Along the Yangtze on our way westward we shot a good many mallard ducks (Anas boscas) and ruddy sheldrakes (Casarca casarca ); the latter are universally known as "brahminy ducks" by the foreigners in Burma and Yuen-nan, but they are not true ducks. The name is derived from the bird's beautiful buff and rufous color which is somewhat like that of the robes worn by the Brahmin priests. In America the name "sheldrake" is applied erroneously to the fish-eating mergansers, and much confusion has thus arisen, for the two are quite unrelated and belong to perfectly distinct groups. The mergansers have narrow, hooked, saw-toothed beaks quite unlike those of the sheldrakes, and their habits are entirely dissimilar.

The brahminy ducks, although rather tough, are not bad eating. We usually found them feeding in fields not far from the river or in flooded rice dykes, and very often sitting in pairs on the sand banks near the water. They have a bisyllabic rather plaintive note which is peculiarly fascinating to me and, like the honk of the Canada goose, awakens memories of sodden, wind-blown marshes, bobbing decoys, and a leaden sky shot through with V-shaped lines of flying birds.

Mallards were frequently to be found with the sheldrakes, and we had good shooting along the river and in ponds and rice fields. We also saw a few teal but they were by no means abundant. Pheasants were scarce. We shot a few along the road and near some of our camps, but we found no place in Yuen-nan where one could have even a fair day's shooting without the aid of a good dog. This is strikingly different from Korea where in a walk over the hillsides a dozen or more pheasants can be flushed within an hour.

After two and one-half days' travel up the Yangtze we turned westward toward Wei-hsi and camped on a beautiful flat plain beside a tree-bordered stream. It was a cold clear night and after dinner and a smoke about the fire we all turned in.

Both of us were asleep when suddenly a perfect bedlam of angry exclamations and Chinese curses roused the whole camp. In a few moments Wu came to our tent, almost speechless with rage and stammered, "Damn fool soldiers come try to take our horses; say if mafu no give them horses they untie loads. Shall I tell mafu break their heads?" We did not entirely understand the situation but it seemed quite proper to give the mafus permission to do the head-breaking, and they went at it with a will. After a volley of blows, there was a scamper of feet on the frozen ground and the soldiers retired considerably the worse for wear.

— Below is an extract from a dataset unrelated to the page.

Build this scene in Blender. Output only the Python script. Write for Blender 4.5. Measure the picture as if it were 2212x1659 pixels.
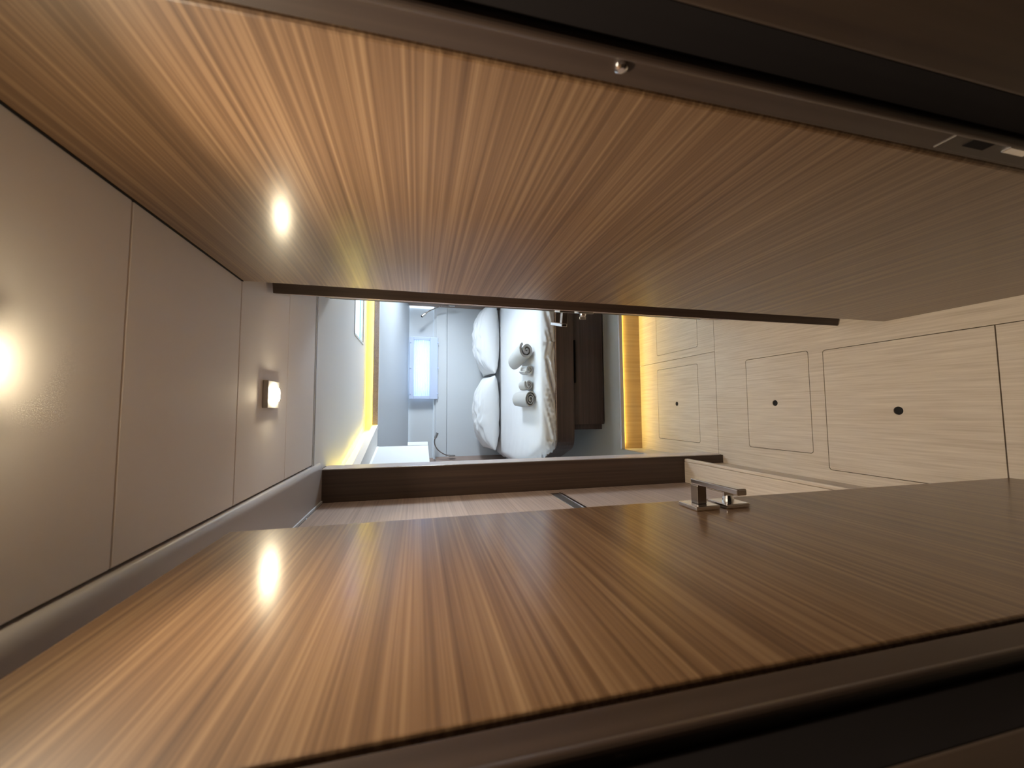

When the battle was over, Wu explained matters more fully. It appeared that a large detachment of soldiers had recently passed up this road to A-tun-tzu and four or five had remained behind to attend to the transport of certain supplies. Seeing an opportunity for "graft" the soldiers were stopping every caravan which passed and threatening to commandeer it unless the mafus gave a sufficient bribe to buy their immunity. Our mafus, with the protection which foreigners gave them, had paid off a few old scores with interest. That they had neglected no part of the reckoning was quite evident when next morning two of the soldiers came to apologize for their "mistake." One of them had a black and swollen eye and the other was nursing a deep cut on his forehead; they were exceedingly humble and did not venture into camp until they had been assured that we would not again loose our terrible mafus upon them.

Such extortions are every day occurrences in many parts of China and it is little wonder that the military is cordially hated and feared by the peasants. The soldiers, taking advantage of their uniform, oppress the villagers in numberless ways from which there is no redress. If a complaint is made a dozen soldiers stand ready to swear that the offense was justified or was never committed, and the poor farmer is lucky if he escapes without a beating or some more severe punishment. It is a disgrace to China that such conditions are allowed to exist, and it is to be hoped that ere many years have passed the country will awake to a proper recognition of the rights of the individual. Until she does there never can be a national spirit of patriotism in China and without patriotism the Republic can be one in name only.